[Source records]
•••

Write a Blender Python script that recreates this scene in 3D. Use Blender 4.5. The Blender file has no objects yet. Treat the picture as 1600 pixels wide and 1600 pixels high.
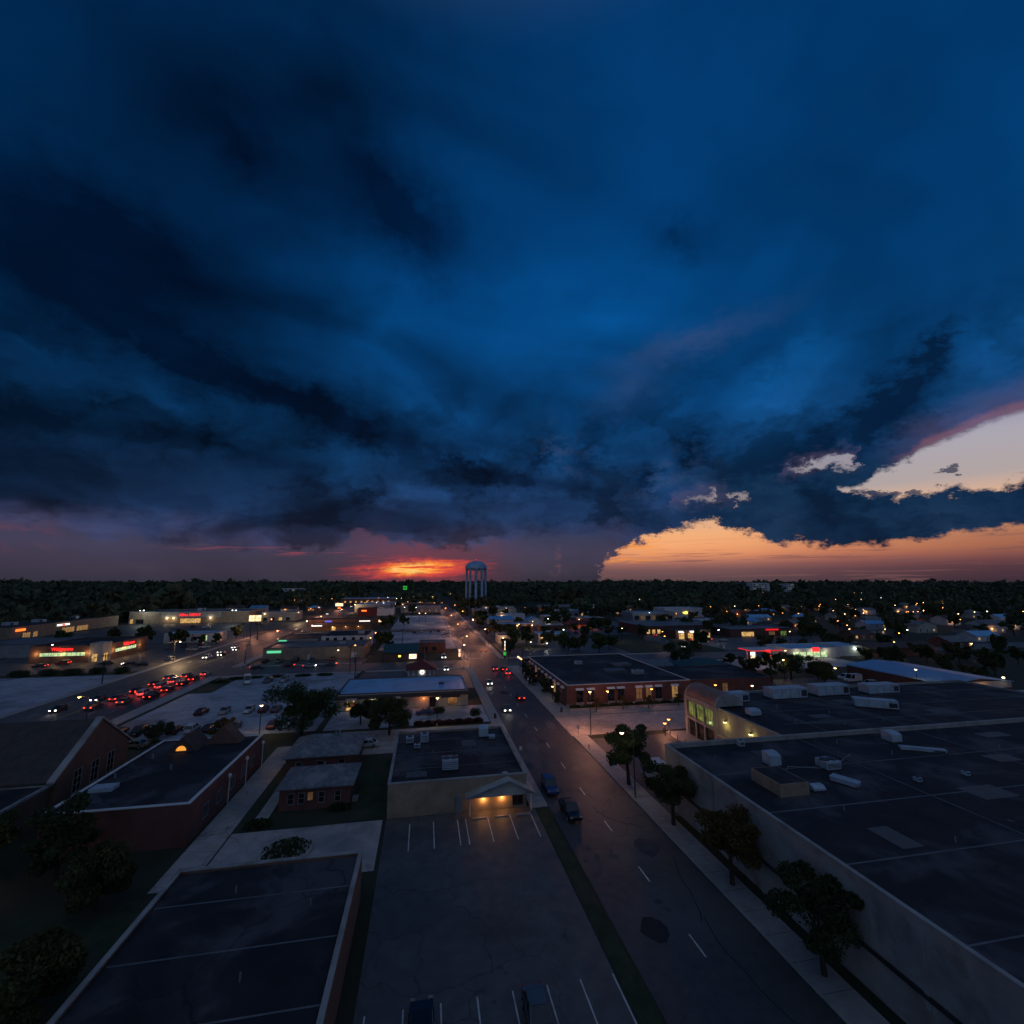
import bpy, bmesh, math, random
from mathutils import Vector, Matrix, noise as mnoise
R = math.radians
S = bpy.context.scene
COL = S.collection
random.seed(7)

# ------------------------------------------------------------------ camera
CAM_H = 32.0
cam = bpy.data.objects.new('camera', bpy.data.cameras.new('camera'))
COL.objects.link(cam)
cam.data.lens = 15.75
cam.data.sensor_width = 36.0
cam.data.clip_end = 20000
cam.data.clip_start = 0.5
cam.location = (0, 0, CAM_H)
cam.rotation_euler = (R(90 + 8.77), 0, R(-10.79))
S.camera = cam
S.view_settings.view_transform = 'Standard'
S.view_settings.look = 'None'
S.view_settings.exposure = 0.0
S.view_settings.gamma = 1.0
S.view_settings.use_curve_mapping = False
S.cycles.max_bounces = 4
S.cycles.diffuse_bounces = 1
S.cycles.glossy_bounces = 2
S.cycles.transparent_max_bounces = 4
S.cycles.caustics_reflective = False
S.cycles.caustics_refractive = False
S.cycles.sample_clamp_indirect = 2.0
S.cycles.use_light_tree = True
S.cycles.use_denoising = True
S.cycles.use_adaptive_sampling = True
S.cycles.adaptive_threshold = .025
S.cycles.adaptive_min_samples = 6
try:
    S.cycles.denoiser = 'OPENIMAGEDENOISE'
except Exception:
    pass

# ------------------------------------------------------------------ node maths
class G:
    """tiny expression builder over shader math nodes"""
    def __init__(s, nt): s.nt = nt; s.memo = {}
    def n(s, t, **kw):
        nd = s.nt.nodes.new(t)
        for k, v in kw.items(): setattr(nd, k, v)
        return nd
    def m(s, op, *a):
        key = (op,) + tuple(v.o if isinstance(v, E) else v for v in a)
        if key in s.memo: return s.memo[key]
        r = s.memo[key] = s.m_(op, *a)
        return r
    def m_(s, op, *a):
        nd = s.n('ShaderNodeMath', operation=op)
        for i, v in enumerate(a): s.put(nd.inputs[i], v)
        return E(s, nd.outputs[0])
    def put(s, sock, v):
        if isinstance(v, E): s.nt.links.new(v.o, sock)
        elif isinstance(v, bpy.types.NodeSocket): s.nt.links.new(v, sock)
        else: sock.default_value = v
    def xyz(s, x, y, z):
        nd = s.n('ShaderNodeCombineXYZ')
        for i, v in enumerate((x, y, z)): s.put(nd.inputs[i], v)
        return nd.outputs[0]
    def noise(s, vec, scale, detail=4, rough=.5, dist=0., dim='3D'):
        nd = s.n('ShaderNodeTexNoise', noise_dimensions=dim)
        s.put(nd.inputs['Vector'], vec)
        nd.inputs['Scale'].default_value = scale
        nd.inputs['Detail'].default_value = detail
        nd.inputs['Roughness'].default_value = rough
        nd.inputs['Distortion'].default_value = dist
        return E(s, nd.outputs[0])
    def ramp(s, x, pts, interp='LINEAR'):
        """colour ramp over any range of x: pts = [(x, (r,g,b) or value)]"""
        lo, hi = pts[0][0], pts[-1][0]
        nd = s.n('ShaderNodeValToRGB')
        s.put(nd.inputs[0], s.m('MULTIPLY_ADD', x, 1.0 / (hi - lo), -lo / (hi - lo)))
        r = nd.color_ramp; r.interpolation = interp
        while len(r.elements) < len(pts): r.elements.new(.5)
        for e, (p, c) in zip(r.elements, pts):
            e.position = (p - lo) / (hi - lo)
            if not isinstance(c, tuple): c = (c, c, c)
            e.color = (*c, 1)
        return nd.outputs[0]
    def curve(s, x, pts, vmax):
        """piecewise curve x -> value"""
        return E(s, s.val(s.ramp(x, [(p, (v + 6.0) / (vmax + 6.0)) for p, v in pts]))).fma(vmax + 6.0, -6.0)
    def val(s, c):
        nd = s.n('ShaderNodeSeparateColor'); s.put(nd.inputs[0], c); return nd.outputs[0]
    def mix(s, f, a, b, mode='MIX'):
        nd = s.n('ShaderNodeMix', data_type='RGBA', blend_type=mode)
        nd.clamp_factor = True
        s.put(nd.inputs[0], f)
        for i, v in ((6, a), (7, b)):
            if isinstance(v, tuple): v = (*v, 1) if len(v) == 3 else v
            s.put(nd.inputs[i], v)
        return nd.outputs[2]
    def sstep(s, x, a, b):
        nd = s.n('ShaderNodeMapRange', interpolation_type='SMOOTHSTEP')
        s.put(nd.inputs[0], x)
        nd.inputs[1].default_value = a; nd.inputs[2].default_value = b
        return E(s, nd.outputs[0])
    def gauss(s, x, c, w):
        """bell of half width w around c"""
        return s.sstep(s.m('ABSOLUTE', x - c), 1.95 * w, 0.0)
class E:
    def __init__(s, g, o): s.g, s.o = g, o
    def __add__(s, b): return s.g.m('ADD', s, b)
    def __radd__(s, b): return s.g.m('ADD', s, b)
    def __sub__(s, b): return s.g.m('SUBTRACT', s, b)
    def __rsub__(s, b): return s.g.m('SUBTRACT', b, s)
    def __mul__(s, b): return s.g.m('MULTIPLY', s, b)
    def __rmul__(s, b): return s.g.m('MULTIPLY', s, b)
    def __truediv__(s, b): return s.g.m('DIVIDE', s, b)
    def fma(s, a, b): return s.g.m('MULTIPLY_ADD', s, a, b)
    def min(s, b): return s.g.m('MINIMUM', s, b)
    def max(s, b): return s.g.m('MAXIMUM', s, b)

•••

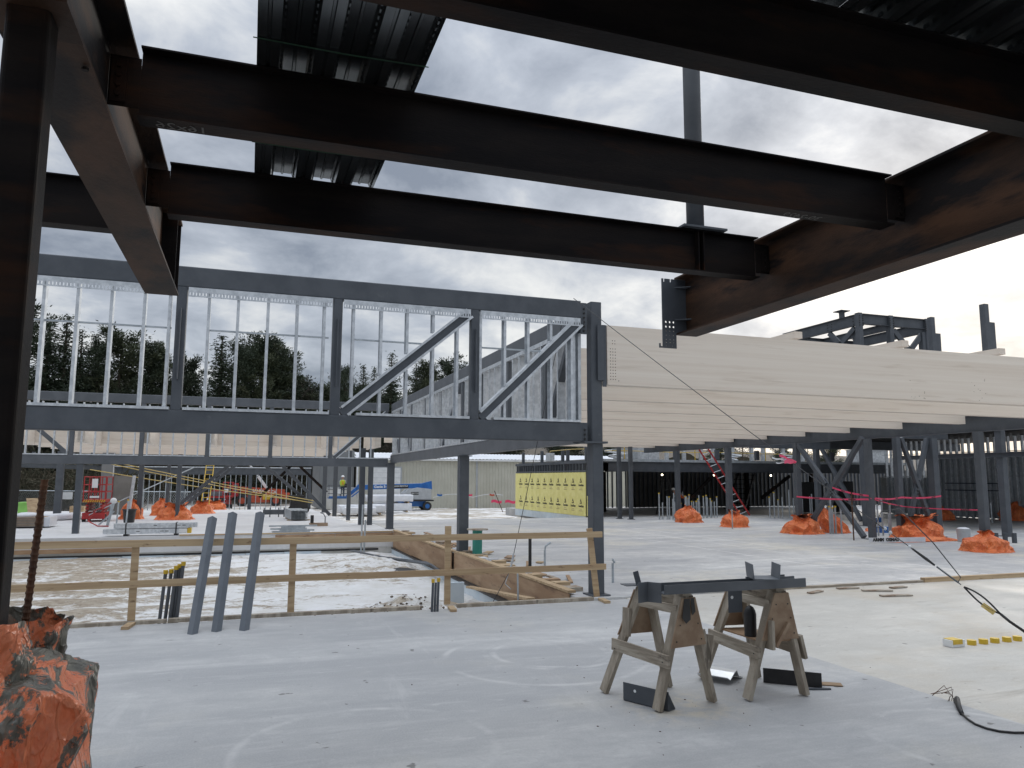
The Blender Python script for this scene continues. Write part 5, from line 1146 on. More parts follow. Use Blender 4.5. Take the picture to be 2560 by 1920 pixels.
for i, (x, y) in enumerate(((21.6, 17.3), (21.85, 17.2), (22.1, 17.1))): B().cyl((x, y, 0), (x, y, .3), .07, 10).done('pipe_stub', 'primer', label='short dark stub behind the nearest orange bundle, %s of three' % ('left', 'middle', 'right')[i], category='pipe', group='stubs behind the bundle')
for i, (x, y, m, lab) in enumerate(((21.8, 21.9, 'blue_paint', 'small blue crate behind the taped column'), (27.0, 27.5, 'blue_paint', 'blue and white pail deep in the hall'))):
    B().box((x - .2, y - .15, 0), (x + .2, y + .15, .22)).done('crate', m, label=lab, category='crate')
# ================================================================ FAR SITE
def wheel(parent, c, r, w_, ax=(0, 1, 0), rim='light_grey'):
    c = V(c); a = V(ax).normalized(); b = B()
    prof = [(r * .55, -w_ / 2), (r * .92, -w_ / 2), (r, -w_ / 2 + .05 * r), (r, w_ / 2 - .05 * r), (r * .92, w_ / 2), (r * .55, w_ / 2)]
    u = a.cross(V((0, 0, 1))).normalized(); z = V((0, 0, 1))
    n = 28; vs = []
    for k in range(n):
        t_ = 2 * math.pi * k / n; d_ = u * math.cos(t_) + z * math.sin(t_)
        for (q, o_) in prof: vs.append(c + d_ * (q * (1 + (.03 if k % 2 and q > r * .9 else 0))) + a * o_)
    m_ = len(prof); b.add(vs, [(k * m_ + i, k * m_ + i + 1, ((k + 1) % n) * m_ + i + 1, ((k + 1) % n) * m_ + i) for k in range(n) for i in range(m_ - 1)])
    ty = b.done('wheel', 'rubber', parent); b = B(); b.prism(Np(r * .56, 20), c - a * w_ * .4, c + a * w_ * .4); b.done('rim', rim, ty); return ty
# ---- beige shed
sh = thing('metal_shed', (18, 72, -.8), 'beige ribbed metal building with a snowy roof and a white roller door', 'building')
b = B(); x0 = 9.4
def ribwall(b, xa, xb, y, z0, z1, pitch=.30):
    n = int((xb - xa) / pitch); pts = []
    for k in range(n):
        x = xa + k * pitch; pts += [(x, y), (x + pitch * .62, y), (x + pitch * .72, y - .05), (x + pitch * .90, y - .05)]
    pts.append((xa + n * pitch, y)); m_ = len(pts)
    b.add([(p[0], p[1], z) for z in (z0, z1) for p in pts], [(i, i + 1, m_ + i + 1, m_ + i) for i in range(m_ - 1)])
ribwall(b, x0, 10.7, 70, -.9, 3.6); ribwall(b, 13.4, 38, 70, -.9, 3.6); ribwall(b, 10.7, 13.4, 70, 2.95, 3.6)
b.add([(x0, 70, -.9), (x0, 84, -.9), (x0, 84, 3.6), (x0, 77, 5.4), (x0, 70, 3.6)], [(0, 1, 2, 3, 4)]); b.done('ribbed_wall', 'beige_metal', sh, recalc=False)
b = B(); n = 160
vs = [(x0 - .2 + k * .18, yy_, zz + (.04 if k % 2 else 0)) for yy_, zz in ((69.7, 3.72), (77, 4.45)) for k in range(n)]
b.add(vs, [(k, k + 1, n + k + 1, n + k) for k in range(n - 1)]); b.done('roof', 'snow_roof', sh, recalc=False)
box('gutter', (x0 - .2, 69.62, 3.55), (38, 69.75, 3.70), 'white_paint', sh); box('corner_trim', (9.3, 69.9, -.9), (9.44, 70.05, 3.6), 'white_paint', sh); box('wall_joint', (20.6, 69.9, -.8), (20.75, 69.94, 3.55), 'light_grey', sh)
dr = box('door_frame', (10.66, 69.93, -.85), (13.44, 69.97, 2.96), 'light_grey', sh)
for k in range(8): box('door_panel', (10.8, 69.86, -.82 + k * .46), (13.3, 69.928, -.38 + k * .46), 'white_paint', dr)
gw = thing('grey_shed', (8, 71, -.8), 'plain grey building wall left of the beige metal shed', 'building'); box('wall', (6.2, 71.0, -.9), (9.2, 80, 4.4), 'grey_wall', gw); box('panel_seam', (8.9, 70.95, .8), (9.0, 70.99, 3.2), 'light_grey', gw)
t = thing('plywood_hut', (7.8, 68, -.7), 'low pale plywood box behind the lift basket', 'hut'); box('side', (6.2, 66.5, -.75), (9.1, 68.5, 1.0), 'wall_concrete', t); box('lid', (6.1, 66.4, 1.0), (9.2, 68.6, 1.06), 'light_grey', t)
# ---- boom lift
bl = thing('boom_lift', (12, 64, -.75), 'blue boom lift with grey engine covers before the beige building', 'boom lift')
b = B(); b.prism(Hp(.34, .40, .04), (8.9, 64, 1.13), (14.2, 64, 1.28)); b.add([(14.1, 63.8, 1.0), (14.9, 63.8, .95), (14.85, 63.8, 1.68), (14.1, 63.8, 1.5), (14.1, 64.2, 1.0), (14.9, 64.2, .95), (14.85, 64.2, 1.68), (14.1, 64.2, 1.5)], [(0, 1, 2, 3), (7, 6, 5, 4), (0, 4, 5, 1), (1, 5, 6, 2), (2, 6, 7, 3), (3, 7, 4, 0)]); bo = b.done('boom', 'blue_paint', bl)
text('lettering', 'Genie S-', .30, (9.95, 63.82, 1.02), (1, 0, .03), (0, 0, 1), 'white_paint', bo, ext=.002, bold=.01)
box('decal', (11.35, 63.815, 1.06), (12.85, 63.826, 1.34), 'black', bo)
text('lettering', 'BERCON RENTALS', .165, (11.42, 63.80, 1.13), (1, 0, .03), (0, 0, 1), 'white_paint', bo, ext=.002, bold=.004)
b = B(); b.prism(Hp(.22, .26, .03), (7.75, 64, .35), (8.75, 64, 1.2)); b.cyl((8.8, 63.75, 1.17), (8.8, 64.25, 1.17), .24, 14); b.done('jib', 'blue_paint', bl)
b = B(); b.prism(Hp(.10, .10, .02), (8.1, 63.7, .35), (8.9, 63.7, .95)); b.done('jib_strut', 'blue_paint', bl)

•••

Establish how many lines of the material above hold the word "pixels". Nothing but the count should be returned.

2